> **WRITTEN INSTRUCTION**: Set down the lines from the one containing "parts.append((v, ICO2[1], .62))" to the one containing "tp, m_bark2, True)", both lines included, exactly as they stand and with no other lines.

— start —

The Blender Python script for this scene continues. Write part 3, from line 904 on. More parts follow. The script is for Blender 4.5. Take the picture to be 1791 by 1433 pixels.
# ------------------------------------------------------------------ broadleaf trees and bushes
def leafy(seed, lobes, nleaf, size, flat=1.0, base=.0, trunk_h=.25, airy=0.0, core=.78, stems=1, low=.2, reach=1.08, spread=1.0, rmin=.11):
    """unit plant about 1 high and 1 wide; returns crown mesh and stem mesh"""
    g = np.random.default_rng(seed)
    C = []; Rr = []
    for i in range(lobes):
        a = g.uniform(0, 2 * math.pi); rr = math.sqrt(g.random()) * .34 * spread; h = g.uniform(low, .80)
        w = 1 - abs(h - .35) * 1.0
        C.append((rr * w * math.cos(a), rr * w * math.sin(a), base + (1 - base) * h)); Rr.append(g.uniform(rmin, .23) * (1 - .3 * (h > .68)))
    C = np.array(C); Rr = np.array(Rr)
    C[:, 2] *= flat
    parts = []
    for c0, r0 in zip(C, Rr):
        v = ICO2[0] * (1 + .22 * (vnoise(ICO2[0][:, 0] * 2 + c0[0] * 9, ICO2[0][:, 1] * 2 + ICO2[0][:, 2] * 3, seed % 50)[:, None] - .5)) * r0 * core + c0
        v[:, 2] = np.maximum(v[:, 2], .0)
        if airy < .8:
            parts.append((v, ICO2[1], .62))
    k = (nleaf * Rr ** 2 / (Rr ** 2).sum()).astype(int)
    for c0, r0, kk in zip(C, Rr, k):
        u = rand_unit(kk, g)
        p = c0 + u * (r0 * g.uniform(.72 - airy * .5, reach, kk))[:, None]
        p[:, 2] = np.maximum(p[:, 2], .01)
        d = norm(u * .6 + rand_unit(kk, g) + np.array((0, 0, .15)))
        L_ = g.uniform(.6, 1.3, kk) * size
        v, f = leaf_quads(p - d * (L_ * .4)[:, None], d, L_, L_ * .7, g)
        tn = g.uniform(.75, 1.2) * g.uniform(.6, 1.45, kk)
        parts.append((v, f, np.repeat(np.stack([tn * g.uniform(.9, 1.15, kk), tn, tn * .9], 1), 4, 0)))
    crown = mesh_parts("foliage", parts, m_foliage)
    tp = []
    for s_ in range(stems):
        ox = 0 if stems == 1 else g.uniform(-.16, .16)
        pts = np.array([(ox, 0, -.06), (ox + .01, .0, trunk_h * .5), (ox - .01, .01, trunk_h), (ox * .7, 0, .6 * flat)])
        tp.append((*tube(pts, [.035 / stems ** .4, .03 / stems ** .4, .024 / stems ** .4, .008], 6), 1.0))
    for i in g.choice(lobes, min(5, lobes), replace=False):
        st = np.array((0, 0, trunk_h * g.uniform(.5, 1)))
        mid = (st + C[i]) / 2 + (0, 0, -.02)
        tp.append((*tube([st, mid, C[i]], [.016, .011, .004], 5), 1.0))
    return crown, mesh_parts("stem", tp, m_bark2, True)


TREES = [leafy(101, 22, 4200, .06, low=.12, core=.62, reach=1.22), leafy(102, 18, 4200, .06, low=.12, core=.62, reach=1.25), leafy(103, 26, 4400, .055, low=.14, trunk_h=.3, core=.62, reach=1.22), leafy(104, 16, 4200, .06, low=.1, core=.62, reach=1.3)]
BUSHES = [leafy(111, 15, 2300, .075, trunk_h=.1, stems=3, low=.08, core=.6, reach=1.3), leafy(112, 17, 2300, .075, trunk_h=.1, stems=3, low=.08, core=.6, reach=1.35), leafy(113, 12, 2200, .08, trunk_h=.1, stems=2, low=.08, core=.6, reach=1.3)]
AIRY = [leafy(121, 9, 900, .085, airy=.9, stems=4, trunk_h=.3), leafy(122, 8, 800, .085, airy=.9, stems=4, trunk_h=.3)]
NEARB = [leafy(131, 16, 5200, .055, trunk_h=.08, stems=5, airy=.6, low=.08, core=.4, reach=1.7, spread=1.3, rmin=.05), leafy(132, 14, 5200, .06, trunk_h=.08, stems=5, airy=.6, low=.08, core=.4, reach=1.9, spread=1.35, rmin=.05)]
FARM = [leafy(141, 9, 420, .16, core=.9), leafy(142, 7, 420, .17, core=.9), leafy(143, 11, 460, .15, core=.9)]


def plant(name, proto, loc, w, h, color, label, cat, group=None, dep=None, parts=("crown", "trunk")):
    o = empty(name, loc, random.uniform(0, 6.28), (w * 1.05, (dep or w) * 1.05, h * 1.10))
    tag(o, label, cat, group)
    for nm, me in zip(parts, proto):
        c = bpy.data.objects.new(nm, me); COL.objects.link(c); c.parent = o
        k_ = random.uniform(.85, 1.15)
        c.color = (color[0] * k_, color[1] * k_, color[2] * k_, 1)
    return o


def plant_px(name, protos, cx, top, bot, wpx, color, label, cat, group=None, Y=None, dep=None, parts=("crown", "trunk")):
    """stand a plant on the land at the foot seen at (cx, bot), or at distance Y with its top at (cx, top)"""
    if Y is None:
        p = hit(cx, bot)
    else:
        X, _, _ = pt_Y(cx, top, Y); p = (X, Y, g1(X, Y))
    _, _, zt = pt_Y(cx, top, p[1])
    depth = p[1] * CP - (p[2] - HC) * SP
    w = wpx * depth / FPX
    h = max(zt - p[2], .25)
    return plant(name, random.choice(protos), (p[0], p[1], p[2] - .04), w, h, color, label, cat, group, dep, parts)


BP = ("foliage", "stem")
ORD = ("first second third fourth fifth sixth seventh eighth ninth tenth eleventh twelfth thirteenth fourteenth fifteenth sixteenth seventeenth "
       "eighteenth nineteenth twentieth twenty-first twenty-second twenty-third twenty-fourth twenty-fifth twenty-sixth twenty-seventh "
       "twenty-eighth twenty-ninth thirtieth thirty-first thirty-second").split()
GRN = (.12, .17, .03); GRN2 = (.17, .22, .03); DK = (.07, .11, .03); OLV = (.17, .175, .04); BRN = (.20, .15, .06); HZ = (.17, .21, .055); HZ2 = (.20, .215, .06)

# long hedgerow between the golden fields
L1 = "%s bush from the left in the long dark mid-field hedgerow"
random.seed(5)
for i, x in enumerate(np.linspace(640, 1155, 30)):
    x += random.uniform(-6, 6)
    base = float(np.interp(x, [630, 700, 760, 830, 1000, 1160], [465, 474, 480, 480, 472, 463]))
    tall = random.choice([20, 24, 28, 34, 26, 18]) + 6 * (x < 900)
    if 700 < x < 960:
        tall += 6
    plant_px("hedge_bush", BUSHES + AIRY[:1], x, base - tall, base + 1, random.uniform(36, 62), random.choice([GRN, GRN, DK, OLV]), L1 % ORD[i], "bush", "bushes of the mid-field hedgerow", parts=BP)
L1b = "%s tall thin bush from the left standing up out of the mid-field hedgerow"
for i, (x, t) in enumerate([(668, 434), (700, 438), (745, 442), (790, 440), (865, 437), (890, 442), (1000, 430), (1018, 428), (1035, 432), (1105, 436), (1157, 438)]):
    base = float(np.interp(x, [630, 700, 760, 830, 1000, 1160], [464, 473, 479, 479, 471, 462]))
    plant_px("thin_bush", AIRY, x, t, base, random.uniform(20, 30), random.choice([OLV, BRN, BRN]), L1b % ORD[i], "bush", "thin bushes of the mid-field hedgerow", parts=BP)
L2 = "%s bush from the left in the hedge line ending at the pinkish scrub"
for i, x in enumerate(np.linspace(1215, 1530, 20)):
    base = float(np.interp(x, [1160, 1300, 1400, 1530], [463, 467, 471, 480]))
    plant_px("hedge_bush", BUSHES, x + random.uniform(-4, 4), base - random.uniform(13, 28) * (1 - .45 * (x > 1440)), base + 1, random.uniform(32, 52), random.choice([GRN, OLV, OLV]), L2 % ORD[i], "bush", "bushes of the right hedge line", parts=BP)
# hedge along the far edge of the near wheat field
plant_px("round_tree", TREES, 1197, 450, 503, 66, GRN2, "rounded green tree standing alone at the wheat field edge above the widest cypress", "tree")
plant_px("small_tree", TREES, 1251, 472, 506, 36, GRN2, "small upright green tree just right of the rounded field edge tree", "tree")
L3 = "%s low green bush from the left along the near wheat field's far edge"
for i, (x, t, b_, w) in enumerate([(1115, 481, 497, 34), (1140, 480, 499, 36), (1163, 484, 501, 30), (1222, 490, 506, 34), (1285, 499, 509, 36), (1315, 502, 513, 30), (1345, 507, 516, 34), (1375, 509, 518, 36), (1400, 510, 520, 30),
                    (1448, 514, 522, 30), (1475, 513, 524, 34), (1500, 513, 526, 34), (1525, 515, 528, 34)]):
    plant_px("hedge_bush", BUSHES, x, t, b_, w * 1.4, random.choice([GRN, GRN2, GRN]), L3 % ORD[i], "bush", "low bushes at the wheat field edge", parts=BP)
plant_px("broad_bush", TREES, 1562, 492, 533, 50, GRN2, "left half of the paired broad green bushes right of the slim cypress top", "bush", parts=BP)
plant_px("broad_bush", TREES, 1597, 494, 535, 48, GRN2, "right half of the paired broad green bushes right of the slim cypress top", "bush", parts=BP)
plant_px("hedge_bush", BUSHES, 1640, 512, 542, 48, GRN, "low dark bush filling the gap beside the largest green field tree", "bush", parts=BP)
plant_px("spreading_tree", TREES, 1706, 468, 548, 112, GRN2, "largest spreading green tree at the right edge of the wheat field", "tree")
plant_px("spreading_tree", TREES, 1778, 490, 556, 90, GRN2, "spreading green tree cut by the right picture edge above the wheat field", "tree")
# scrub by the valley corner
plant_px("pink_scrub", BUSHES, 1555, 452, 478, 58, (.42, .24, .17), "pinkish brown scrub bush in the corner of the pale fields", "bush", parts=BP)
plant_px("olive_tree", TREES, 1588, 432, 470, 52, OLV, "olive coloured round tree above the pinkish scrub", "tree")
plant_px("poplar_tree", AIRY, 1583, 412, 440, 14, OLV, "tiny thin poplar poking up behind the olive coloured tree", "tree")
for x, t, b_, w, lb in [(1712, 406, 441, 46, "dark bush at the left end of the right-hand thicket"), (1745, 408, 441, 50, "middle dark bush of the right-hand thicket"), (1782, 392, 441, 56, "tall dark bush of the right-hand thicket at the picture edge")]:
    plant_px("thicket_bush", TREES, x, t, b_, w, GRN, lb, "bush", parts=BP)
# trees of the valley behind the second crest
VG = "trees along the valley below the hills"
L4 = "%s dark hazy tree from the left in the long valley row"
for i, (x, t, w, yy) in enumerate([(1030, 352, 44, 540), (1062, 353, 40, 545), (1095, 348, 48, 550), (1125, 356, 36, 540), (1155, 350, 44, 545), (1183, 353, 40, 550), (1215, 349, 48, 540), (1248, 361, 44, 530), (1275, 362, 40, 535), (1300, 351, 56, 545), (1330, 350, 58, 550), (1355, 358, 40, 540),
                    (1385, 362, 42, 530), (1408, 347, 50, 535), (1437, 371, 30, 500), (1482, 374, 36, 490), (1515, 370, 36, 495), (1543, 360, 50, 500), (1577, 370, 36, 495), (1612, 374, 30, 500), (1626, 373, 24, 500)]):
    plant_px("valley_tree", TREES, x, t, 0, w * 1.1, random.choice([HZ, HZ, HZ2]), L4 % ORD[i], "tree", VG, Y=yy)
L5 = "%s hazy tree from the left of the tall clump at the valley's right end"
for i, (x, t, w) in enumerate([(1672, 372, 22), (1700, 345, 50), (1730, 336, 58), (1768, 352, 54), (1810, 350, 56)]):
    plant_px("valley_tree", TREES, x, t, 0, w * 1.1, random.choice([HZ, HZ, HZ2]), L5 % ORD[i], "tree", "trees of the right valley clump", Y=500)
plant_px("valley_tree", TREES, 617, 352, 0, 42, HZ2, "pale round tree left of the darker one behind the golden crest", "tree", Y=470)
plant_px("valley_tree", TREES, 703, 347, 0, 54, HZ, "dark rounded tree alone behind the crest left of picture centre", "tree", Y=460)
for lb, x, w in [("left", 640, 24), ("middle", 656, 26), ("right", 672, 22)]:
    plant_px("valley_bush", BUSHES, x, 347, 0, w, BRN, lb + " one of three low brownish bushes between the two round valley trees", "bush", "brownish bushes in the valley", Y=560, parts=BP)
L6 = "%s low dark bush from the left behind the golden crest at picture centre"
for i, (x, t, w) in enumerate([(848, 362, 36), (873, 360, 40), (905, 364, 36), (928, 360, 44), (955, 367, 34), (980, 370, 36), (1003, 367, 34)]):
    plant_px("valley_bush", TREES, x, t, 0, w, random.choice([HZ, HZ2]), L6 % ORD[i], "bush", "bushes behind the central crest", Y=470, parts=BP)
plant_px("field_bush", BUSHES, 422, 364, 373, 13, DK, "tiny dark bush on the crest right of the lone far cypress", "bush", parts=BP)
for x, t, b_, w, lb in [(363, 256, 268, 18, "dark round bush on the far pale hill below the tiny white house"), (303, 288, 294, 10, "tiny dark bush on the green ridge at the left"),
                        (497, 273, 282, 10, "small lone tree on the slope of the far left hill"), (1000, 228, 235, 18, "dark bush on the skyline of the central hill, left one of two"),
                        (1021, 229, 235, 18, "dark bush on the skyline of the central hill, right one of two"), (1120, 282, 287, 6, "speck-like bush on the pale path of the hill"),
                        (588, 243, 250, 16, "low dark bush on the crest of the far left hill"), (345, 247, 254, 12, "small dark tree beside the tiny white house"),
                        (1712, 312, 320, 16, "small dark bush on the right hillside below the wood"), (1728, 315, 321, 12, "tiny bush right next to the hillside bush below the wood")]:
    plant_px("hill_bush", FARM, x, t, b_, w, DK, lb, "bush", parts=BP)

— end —

> **IN RESPONSE**:
            parts.append((v, ICO2[1], .62))
    k = (nleaf * Rr ** 2 / (Rr ** 2).sum()).astype(int)
    for c0, r0, kk in zip(C, Rr, k):
        u = rand_unit(kk, g)
        p = c0 + u * (r0 * g.uniform(.72 - airy * .5, reach, kk))[:, None]
        p[:, 2] = np.maximum(p[:, 2], .01)
        d = norm(u * .6 + rand_unit(kk, g) + np.array((0, 0, .15)))
        L_ = g.uniform(.6, 1.3, kk) * size
        v, f = leaf_quads(p - d * (L_ * .4)[:, None], d, L_, L_ * .7, g)
        tn = g.uniform(.75, 1.2) * g.uniform(.6, 1.45, kk)
        parts.append((v, f, np.repeat(np.stack([tn * g.uniform(.9, 1.15, kk), tn, tn * .9], 1), 4, 0)))
    crown = mesh_parts("foliage", parts, m_foliage)
    tp = []
    for s_ in range(stems):
        ox = 0 if stems == 1 else g.uniform(-.16, .16)
        pts = np.array([(ox, 0, -.06), (ox + .01, .0, trunk_h * .5), (ox - .01, .01, trunk_h), (ox * .7, 0, .6 * flat)])
        tp.append((*tube(pts, [.035 / stems ** .4, .03 / stems ** .4, .024 / stems ** .4, .008], 6), 1.0))
    for i in g.choice(lobes, min(5, lobes), replace=False):
        st = np.array((0, 0, trunk_h * g.uniform(.5, 1)))
        mid = (st + C[i]) / 2 + (0, 0, -.02)
        tp.append((*tube([st, mid, C[i]], [.016, .011, .004], 5), 1.0))
    return crown, mesh_parts("stem", tp, m_bark2, True)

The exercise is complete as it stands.